Diocesan News

Guatemalan Cardinal Presides on the Feast of the ‘Black Christ’

By Jazmin Rosa and Jessica Easthope

FAR ROCKAWAY — For Guatemalans in the Diocese of Brooklyn, the feast day of “The Black Christ of Esquipulas” came early this year.

The feast day is on Jan. 15, but on Jan. 3, Cardinal Alvaro Ramazzini of the Diocese of Huehuetenango in Guatemala celebrated Mass at St. Mary Star of the Sea, Far Rockaway, in observance of the feast day.

Cardinal Ramazzini visits the Diocese of Brooklyn every year. This year’s visit was particularly special because he was made a cardinal by Pope Francis in October, becoming just the fourth Guatemalan to receive the red hat.

In Guatemala, the feast day of The Black Christ of Esquipulas dates back to 1594, when reportedly a wooden image of Christ was found in a cave in Esquipulas, Guatemala.

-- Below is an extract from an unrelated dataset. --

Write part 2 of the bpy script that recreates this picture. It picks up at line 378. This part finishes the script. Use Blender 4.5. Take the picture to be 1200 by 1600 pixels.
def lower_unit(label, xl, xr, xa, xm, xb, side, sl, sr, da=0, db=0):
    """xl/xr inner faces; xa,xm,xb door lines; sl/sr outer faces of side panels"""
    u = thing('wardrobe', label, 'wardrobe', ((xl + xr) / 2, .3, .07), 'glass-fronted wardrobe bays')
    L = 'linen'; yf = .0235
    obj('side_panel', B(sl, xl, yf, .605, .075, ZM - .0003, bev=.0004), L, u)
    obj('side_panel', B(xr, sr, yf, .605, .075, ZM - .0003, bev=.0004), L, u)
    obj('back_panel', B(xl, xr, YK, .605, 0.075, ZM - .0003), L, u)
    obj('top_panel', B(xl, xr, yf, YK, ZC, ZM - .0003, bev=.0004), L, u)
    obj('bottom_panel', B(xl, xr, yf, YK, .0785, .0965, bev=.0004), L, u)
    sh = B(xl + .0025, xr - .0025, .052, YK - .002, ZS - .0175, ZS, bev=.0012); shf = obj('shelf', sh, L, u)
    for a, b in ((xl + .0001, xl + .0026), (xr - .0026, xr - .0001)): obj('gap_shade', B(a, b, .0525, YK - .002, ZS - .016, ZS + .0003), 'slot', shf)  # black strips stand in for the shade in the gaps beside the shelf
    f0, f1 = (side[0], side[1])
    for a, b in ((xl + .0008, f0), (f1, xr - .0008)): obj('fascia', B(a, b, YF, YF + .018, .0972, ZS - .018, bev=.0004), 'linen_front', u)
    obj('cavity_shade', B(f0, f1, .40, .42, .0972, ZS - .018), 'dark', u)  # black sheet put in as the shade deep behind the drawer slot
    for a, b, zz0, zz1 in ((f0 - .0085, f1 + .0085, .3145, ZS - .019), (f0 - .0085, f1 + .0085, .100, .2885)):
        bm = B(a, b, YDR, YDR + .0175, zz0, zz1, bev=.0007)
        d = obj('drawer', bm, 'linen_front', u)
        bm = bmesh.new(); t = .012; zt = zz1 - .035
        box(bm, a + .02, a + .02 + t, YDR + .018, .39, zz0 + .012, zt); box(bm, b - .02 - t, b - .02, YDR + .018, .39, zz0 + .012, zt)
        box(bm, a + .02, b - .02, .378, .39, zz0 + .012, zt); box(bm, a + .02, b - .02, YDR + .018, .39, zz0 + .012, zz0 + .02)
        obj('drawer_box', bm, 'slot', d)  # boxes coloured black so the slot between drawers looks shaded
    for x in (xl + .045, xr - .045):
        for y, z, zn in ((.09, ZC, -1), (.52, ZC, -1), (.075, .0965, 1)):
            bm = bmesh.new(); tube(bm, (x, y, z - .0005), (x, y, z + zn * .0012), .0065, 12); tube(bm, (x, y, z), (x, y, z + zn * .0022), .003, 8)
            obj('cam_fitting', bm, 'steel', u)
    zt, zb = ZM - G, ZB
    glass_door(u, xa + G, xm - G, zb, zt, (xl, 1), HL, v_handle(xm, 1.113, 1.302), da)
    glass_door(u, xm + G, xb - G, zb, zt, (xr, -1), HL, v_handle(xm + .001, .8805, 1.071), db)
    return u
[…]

“The Señor de Esquipulas in Guatemala has a very great devotion because it is a statue of Jesus Christ, but it’s black and many people have testified he has done a lot of miracles,” Cardinal Ramazzini said.

St. Mary Star of the Sea has a replica of the image. The original sits in the Cathedral Basilica of the Black Christ of Esquipulas, which draws pilgrims from throughout Central and South America who go to the cathedral to venerate the image.

“The big feast is January 15th, but before and after, many people make a pilgrimage to Esquipulas where there is a great basilica,” Cardinal Ramazzini said.

“Many go there to confess their sins, pray and ask for favors from Jesus Christ, so it’s a big feast for all the Guatemalans, especially for those outside of Guatemala … I think the significance is hope for a solution to Guatemalan migrants, and other migrants here. They need hope, they need to have this confidence in God. God doesn’t abandon us.”

That sentiment is shared in New York City, which has a large number of immigrants from Guatemala. Cardinal Ramazzini said the city has become a shining example of embracing many cultures through faith.

“The deepest meaning of this devotion is to have hope in Christ our Savior, and this is very important, especially in the times we are living. It’s a practice of living our faith; it means this open spirit to accept the multiculturality of many people in the United States, not just Guatemalans, so this is a very good sign for me.”